Alternatively, it makes sense to go for CI tools, which are
open source like Jenkins. These are mostly community driven projects with lot
of plugins and support available online via tutorials, blogs, chats and forums.
There are organizations which provide commercial support for open source CI
tool, for example, CloudBees Inc. provide commercial support for the Jenkins.
On Premises vs. Cloud
Hosted
Cloud software architecture is quite different from an on-premises
traditional software development. Cloud based solutions are largely based on micro
services architecture with software pieces strewn across the Internet. They are
implemented using container tools like Docker and deployed to Kubernetes via offerings
from Google, Amazon or Oracle. Tools like Gitlab and Wercker are perfect for Docker
based micro services with GKE or custom Kubernetes support where as tools
like Jenkins can be enhanced via the plugins to cater for these use cases.

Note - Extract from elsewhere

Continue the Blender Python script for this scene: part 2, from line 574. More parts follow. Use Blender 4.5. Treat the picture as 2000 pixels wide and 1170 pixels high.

CI servers like Jenkins requires an on-premises server hosting
with slaves/nodes (virtual machines) attached to it. This requires efforts to
install, monitor and maintain the system. However, a cloud-hosted solution is mostly
ready to use with minimal configuration efforts, offers infrastructure
reliability and can be scaled up/down based on the job load. Operation costs of
an on-premises hosting could be less expensive than the cloud hosted solution. Other
deciding criteria could be legal and statutory requirements where the artifacts
or data should not be posted to cloud but should be accessible to the
compliance authorities locally. For smaller setups or startups, the cloud based
hosted CI solution is better where basic essential features are available for
small set of users with minimal or no fees.
Choose Multiple CI
Tools
Can one size really fit all? Not really. A popular CI tool may
meet 80% of the automation requirements but not fit the other 20%. Jenkins, for
example, can meet almost all the requirements but it requires manual effort to
monitor the Jenkins server, its slave, understand inter dependencies amongst
plugins and upgrade various plugins from time to time. There are CI tools like
Wrecker which works perfectly if a product is cloud based but may require
support for an on-premises software product.
An organization could have multiple projects of different
kinds, which could range from a monolithic big software system to a micro
service based architecture and one CI tool may not fit all the scenarios. So,
it is better to choose multiple CI tools for various needs instead of fitting
all into one CI tool. Such a strategy is useful for the business continuity too
where projects will not be impacted if a support from a CI tool is not good or
the CI tool is discontinued.
Migration from a CI
server to Other
A CI pipeline could be defined “as a code” that directs the
CI server to use a specific build environment, build steps, easy integration
with third party applications etc. Most of the pipeline as a code uses YAML format,
which could be compatible to other CI tools too. However, custom inbuilt YAML
step might not be portable to other CI tools, so, care should be taken to implement
the build and deployment steps as generic as possible so that if the need
arise, the entire pipeline could be shifted to another CI server.
Conclusion
Yes, there are a lot of CI/CD tools available today and it is
difficult to choose a best amongst many considering the fact that many tools do
not provide all the required features. Therefore, it is suggested to choose a
CI solution with the help of the pointers given in this article with a
condition that it should not only meet the current requirements but should also
evolve along with your product’s future roadmap.